Your task ->
Your task is to copy each line that has the word "wide".

Data lines ->
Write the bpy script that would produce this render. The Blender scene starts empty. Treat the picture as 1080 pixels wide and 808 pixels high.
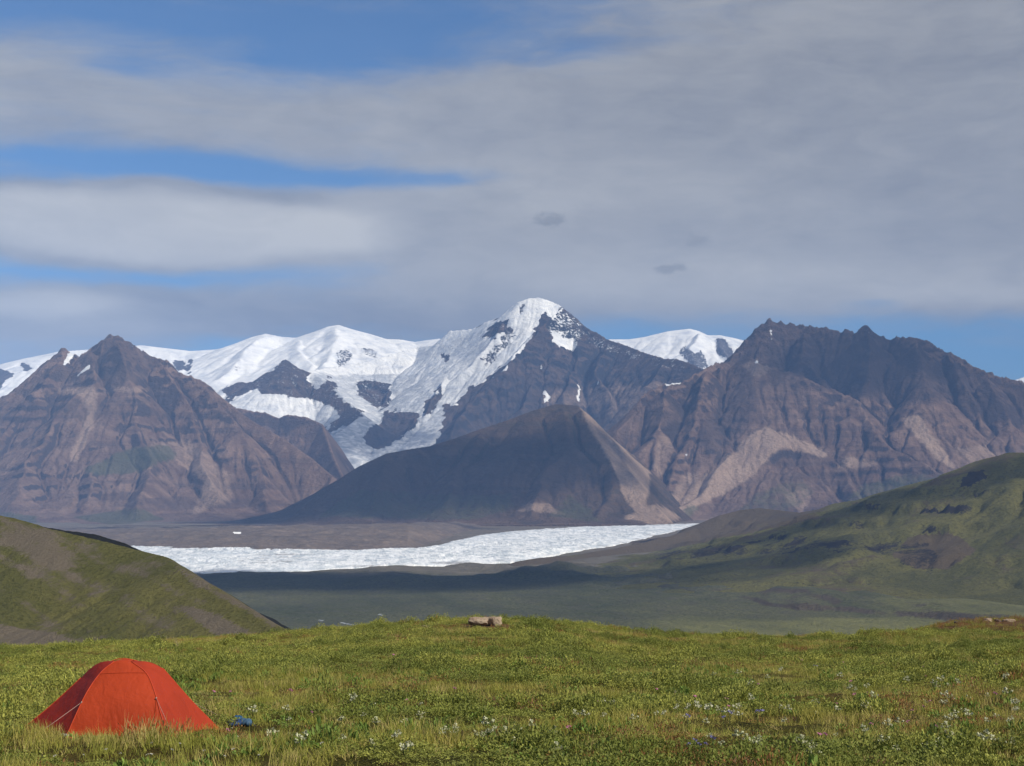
import bpy, bmesh, math, random
import numpy as np
from mathutils import Vector, Matrix, Euler

random.seed(7)
RNG = np.random.default_rng(11)
F = 1568.0                     # focal length in photograph pixels (1080 wide)
CX, HY = 540.0, 520.0          # where the level line of sight falls
scene = bpy.context.scene
COL = scene.collection
R = math.radians
SUN_AZ, SUN_EL = R(124), R(41)     # clockwise from +Y (the view direction)
SUN_DIR = Vector((math.sin(SUN_AZ)*math.cos(SUN_EL), math.cos(SUN_AZ)*math.cos(SUN_EL), math.sin(SUN_EL)))

# ---------------------------------------------------------------- helpers
def P(px, py, D):
    return ((px-CX)/F*D, D, (HY-py)/F*D)

def tag(o, label=None, cat=None, group=None, kind=None):
    if label: o['label'] = label
    if cat: o['category'] = cat
    if group: o['group'] = group
    if kind: o['kind'] = kind
    return o

def empty(name, loc, rz=0.0):
    o = bpy.data.objects.new(name, None); COL.objects.link(o)
    o.location = loc; o.rotation_euler = (0, 0, rz); o.empty_display_size = 0.2
    return o

def link(name, me, mat=None, parent=None, smooth=True, loc=None):
    o = bpy.data.objects.new(name, me); COL.objects.link(o)
    if mat: me.materials.append(mat)
    if parent: o.parent = parent
    if loc is not None: o.location = loc
    if smooth: me.polygons.foreach_set('use_smooth', np.ones(len(me.polygons), bool))
    return o

def mesh_np(name, V, Fq, attrs=None):
    me = bpy.data.meshes.new(name)
    V = np.asarray(V, np.float32); Fq = np.asarray(Fq, np.int32)
    n = Fq.shape[1]
    me.vertices.add(len(V)); me.vertices.foreach_set('co', V.ravel())
    me.loops.add(Fq.size); me.loops.foreach_set('vertex_index', Fq.ravel())
    me.polygons.add(len(Fq)); me.polygons.foreach_set('loop_start', np.arange(0, Fq.size, n, dtype=np.int32))
    me.update(calc_edges=True)
    for k, a in (attrs or {}).items():
        at = me.attributes.new(k, 'FLOAT', 'POINT'); at.data.foreach_set('value', np.asarray(a, np.float32).ravel())
    return me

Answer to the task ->
Write the bpy script that would produce this render. The Blender scene starts empty. Treat the picture as 1080 pixels wide and 808 pixels high.
F = 1568.0                     # focal length in photograph pixels (1080 wide)